_Data extract_
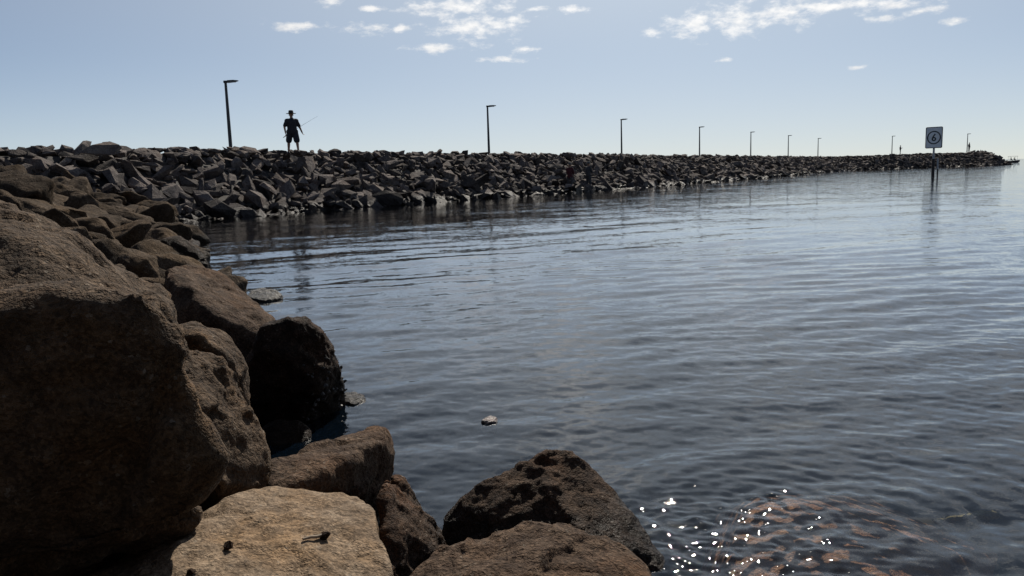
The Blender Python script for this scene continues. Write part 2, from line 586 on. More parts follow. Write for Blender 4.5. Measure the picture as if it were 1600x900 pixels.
def build_breakwater():
    root = None
    n = 150
    verts, faces = [], []
    prof = [0, 0.25, 0.5, 0.75, 1.0, 1.25, 2.0]
    k = len(prof) + 2
    for i in range(n + 1):
        s = TOTAL * i / n
        p, a, nb = on_path(s)
        for q in prof:
            off, z = profile(s, q)
            v = p + nb * off
            verts.append((v.x, v.y, z - 0.16))
        for off, z in ((-3.0, crest_z(s) - 0.6), (-9.0, -1.5)):
            v = p + nb * off
            verts.append((v.x, v.y, z))
    for i in range(n):
        for j in range(k - 1):
            a = i * k + j
            faces.append((a, a + k, a + k + 1, a + 1))
    # rounded head: a fan closing the end down to the water
    p, a, nb = on_path(TOTAL)
    base = n * k
    m0 = len(verts)
    for j in range(k):
        v = Vector(verts[base + j])
        w_ = v + a * (3.0 if j in (0,) else 4.0)
        verts.append((w_.x, w_.y, -1.6))
    for j in range(k - 1):
        faces.append((base + j, m0 + j, m0 + j + 1, base + j + 1))
    me = mesh_np('breakwater_core', verts, faces)
    root = link('breakwater', me, M['core'])
    tag(root, 'long dark rock breakwater running out across the bay', 'breakwater')
    return root


breakwater = build_breakwater()


def stone_prototypes(n, seed, npts=(11, 17), flat=0.72, bevel=False):
    r = np.random.default_rng(seed)
    out = []
    for k in range(n):
        m = r.integers(*npts)
        p = r.normal(size=(m, 3))
        p /= np.linalg.norm(p, axis=1)[:, None]
        p = np.sign(p) * np.abs(p) ** 0.75          # blocky
        p *= r.uniform(0.8, 1.1, size=(m, 1))
        p *= np.array([1.1, r.uniform(0.55, 0.85), r.uniform(flat * 0.6, flat)])
        bm = hull_bm([tuple(q) for q in p])
        bmesh.ops.dissolve_limit(bm, angle_limit=rad(16), verts=bm.verts, edges=bm.edges)
        if bevel:
            bmesh.ops.bevel(bm, geom=list(bm.edges), offset=0.045, segments=1, affect='EDGES', clamp_overlap=True)
        bmesh.ops.triangulate(bm, faces=bm.faces)
        me = bpy.data.meshes.new('stone')
        bm.to_mesh(me)
        bm.free()
        out.append(me)
    return out


PROTO = stone_prototypes(36, 3, (12, 18), 0.6)


def place_stones(specs, protos, mat, root, nmax, mass_name):
    """specs: (centre, rotation matrix 3x3, scale, proto index). The nmax largest in the picture become parts, the rest one mass."""
    def size(sp):
        c = sp[0] - Vector((0, 0, CAM_H))
        z = c.dot(_f)
        if z < 0.5:
            return -1
        x, y = 800 + F * c.dot(_r) / z, 450 - F * c.dot(_u) / z
        if x < -10 or x > 1610 or y > 900:
            return 0
        return F * max(sp[2]) / z * (0.25 if len(sp) > 4 and sp[4] else 1.0)
    order = sorted(range(len(specs)), key=lambda i: -size(specs[i]))
    for me in protos:
        if not me.materials:
            me.materials.append(mat)
    mass_v, mass_f, tone, off = [], [], [], 0
    pc = [coords(me) for me in protos]
    pf = []
    for me in protos:
        a = np.empty(len(me.polygons) * 3, np.int32)
        me.polygons.foreach_get('vertices', a)
        pf.append(a.reshape(-1, 3))
    for rank, i in enumerate(order):
        c, R, s, k = specs[i][:4]
        mw = Matrix.Translation(c) @ R.to_4x4() @ Matrix.Diagonal((*s, 1))
        if rank < nmax:
            o = bpy.data.objects.new('stone', protos[k])
            C.objects.link(o)
            o.parent = root
            o.matrix_world = mw
            o.matrix_parent_inverse = root.matrix_world.inverted()
        else:
            A = np.array(mw)
            v = pc[k] @ A[:3, :3].T + A[:3, 3]
            mass_v.append(v)
            mass_f.append(pf[k] + off)
            tone.append(np.full(len(v), random.random()))
            off += len(v)
    if mass_v:
        v, f = np.concatenate(mass_v), np.concatenate(mass_f)
        me = mesh_np(mass_name, v, f)
        at = me.attributes.new('tone', 'FLOAT', 'POINT')
        at.data.foreach_set('value', np.concatenate(tone).astype(np.float32))
        o = link(mass_name, me, mat, root)
        o['kind'] = 'stuff'


def breakwater_stones():
    r = np.random.default_rng(21)
    specs = []

    def stone(c, up, base, hidden, k=0.40):
        up = (up + Vector(r.normal(size=3) * k)).normalized()
        ax = Vector(r.normal(size=3))
        ax = (ax - up * ax.dot(up)).normalized()
        R = Matrix((ax, up.cross(ax), up)).transposed()
        sc = (base * r.uniform(0.95, 1.35), base * r.uniform(0.8, 1.1), base * r.uniform(0.8, 1.1))
        specs.append((c, R, sc, int(r.integers(len(PROTO))), hidden))
    s = 2.0
    while s < TOTAL:
        far = s > 95
        ds = 0.58 if far else 0.41
        p, a, nb = on_path(s)
        nrow = 10 if far else 14
        for j in range(nrow + 5):
            q = (j + r.uniform(-0.35, 0.35)) / nrow if j <= nrow else 1.0 + (j - nrow) * 0.10 + r.uniform(-0.04, 0.04)
            q = max(q, 0.0)
            off, z = profile(s, min(q, 2))
            c = p + nb * (off + r.normal() * 0.08) + a * r.uniform(-0.4, 0.4) * ds
            base = min((0.35 if far else 0.275) * math.exp(r.normal() * 0.44), 0.75)
            if q > 0.7:
                base = min(base, 0.38 if q > 0.93 else 0.5)
            up = (nb * 0.32 + Vector((0, 0, 1))).normalized() if q < 1 else Vector((0, 0, 1))
            zz = z + r.normal() * (0.08 if q < 0.95 else 0.035) + (0.06 if 0.93 < q < 1.1 else 0) + (0.04 if q < 1 else -0.02)
            stone(Vector((c.x, c.y, zz)), up, base, q > 1.15, 0.5 if q < 0.93 else 0.16)
        s += ds
    # the round head: a cone of the same rock
    p, a, nb = on_path(TOTAL)
    cz = crest_z(TOTAL)
    hw = half_in(TOTAL) - SLOPE_RUN
    for k in range(900):
        ph = r.uniform(-0.2, 1.0) * math.pi
        t = r.uniform(0, 1) ** 0.8
        d = nb * math.cos(ph) + a * math.sin(ph)
        run = 0.3 + 1.4 * max(0.0, math.sin(ph)) ** 1.2
        rr = 0.3 + t * (hw + 3.2 + run)
        z = cz - 0.2 - max(0.0, (rr - hw * 0.55) / (hw * 0.45 + 3.2 + run)) * (cz + 0.5)
        c = p + d * rr
        stone(Vector((c.x, c.y, z)), (d * 0.5 + Vector((0, 0, 1))).normalized(), 0.42 * math.exp(r.normal() * 0.25), False)
    # the high boulder that stands on the crest near the root
    c = P(152, 236, 27.6)
    R = Euler((0.25, -0.2, 0.5)).to_matrix()
    specs.append((Vector(c), R, (0.68, 0.6, 0.62), 4))
    place_stones(specs, PROTO, M['basalt'], breakwater, 300, 'stone_mass')


breakwater_stones()


# ---------------------------------------------------------------- the bank of rocks on the left
SHORE = [PZ(610, 860), PZ(500, 650), PZ(430, 520), PZ(326, 417), PZ(285, 378), PZ(262, 350)]


def shore_x(y):
    ys = [p.y for p in SHORE]
    xs = [p.x for p in SHORE]
    return float(np.interp(y, ys, xs))


def bank_z(x, y):
    d = shore_x(y) - x            # metres inland
    if y < 0.4 and x > -2.5:        # unseen rise behind the camera, added to block sky light from the rock faces
        return min(0.05 + (0.4 - y) * 0.95, 4.2)
    if d < 0:
        return max(-1.7, 0.0 + d * 3.0)
    return max(min(0.34 * d, 0.9 + 0.07 * d), min(0.05 + (0.4 - y) * 0.95, 4.2) if y < 0.4 else 0.0)


def build_bank():
    xs = np.concatenate([np.linspace(-26, 2.5, 58), np.linspace(3.2, 24, 20)])
    ys = np.concatenate([np.linspace(-9, -3.2, 12), np.linspace(-3, 12, 46), np.linspace(12.5, 31, 30)])
    v, f = [], []
    for yy in ys:
        for xx in xs:
            v.append((xx, yy, bank_z(xx, yy) - 0.30))
    n = len(xs)
    for i in range(len(ys) - 1):
        for j in range(n - 1):
            a = i * n + j
            f.append((a, a + 1, a + n + 1, a + n))
    o = link('shore_bank', mesh_np('shore_bank', v, f), M['core'])
    tag(o, 'brown rocky shore bank between the camera and the breakwater root', None, None, 'structure')
    return o


bank = build_bank()
BANK_PROTO = stone_prototypes(14, 8, (14, 22), 0.8, True)
bp2 = []
for me in BANK_PROTO:       # weathered, rounder than the quarried breakwater rock
    e = evaluated(me, [('SUBSURF', {'levels': 2, 'render_levels': 2, 'subdivision_type': 'CATMULL_CLARK'})])
    co = coords(e)
    co *= 1.12
    co += normals(e) * (0.16 * fbm(co * 1.5 + 5 * len(bp2), 4, 0.55)[:, None])
    set_coords(e, co)
    b_ = bmesh.new()
    b_.from_mesh(e)
    bmesh.ops.triangulate(b_, faces=b_.faces)
    b_.to_mesh(e)
    b_.free()
    e.name = 'stone'
    e.polygons.foreach_set('use_smooth', [True] * len(e.polygons))
    bp2.append(e)
BANK_PROTO = bp2


def bank_stones():
    r = np.random.default_rng(4)
    specs = []
    # rocks one can pick out: (x0, x1, y0, y1 in the photograph, depth, tilt)
    K = [(-12, 20, 262, 292, 15.0, 0.5), (-6, 44, 287, 322, 13.0, 0.25), (-12, 30, 302, 334, 11.0, 0.5), (38, 84, 297, 326, 14.0, 0.45),
         (26, 92, 318, 346, 11.5, 0.2), (74, 136, 314, 350, 13.5, 0.4), (104, 150, 298, 342, 16.0, 0.5), (144, 170, 321, 342, 17.0, 0.2),
         (76, 178, 338, 386, 11.5, 0.35), (108, 180, 366, 412, 9.0, 0.45), (160, 252, 386, 440, 8.2, 0.45), (144, 204, 335, 362, 15.0, 0.2),
         (176, 238, 364, 398, 12.8, 0.1), (195, 284, 388, 432, 10.5, 0.3), (214, 260, 341, 370, 18.0, 0.25), (180, 243, 348, 377, 15.5, 0.15),
         (133, 182, 342, 372, 13.6, 0.3), (60, 120, 300, 325, 17.5, 0.3), (150, 205, 318, 345, 20.0, 0.2), (190, 235, 330, 352, 21.0, 0.2)]
    for (x0, x1, y0, y1, Y, tl) in K:
        c = P((x0 + x1) / 2, (y0 + y1) / 2 + 2, Y)
        sx = (x1 - x0) / 2 / F * Y
        sz = (y1 - y0) / 2 / F * Y
        R = Euler((r.normal() * 0.2, tl * 0.5 + r.normal() * 0.08, r.normal() * 0.3)).to_matrix()
        specs.append((Vector(c), R, (sx * 1.12, sx * 1.0, sz * 1.55), int(r.integers(len(BANK_PROTO)))))
    hand = len(specs)
    y = 2.2
    while y < 28.5:
        x = shore_x(y) + 0.25
        step = 0.62 + 0.022 * y
        while x > -0.72 * y - 3.5 and x > -22:
            xx, yy = x + r.normal() * 0.12, y + r.normal() * 0.14
            b = (0.30 + 0.014 * y) * math.exp(r.normal() * 0.22)
            z = bank_z(xx, yy) - 0.12 + r.normal() * 0.05 - (0.12 if y < 12 else 0)
            R = Euler((r.normal() * 0.3, 0.15 + r.normal() * 0.3, r.uniform(0, 6.28))).to_matrix()
            if not (abs(xx) < 0.75 and yy < 2.3) and not (yy < 4.4 and xx > -1.5):
                specs.append((Vector((xx, yy, z)), R, (b * 1.15, b * 0.95, b * 0.9), int(r.integers(len(BANK_PROTO)))))
            x -= step
        y += step * 0.95
    place_stones(specs, BANK_PROTO, M['bank'], bank, 300, 'stone_mass')


bank_stones()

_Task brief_
Reproduce exactly the run of lines that opens the listing and closes with the line holding "breakwater = build_breakwater()". Pictures are excluded.

_Complete response_
The Blender Python script for this scene continues. Write part 2, from line 586 on. More parts follow. Write for Blender 4.5. Measure the picture as if it were 1600x900 pixels.
def build_breakwater():
    root = None
    n = 150
    verts, faces = [], []
    prof = [0, 0.25, 0.5, 0.75, 1.0, 1.25, 2.0]
    k = len(prof) + 2
    for i in range(n + 1):
        s = TOTAL * i / n
        p, a, nb = on_path(s)
        for q in prof:
            off, z = profile(s, q)
            v = p + nb * off
            verts.append((v.x, v.y, z - 0.16))
        for off, z in ((-3.0, crest_z(s) - 0.6), (-9.0, -1.5)):
            v = p + nb * off
            verts.append((v.x, v.y, z))
    for i in range(n):
        for j in range(k - 1):
            a = i * k + j
            faces.append((a, a + k, a + k + 1, a + 1))
    # rounded head: a fan closing the end down to the water
    p, a, nb = on_path(TOTAL)
    base = n * k
    m0 = len(verts)
    for j in range(k):
        v = Vector(verts[base + j])
        w_ = v + a * (3.0 if j in (0,) else 4.0)
        verts.append((w_.x, w_.y, -1.6))
    for j in range(k - 1):
        faces.append((base + j, m0 + j, m0 + j + 1, base + j + 1))
    me = mesh_np('breakwater_core', verts, faces)
    root = link('breakwater', me, M['core'])
    tag(root, 'long dark rock breakwater running out across the bay', 'breakwater')
    return root


breakwater = build_breakwater()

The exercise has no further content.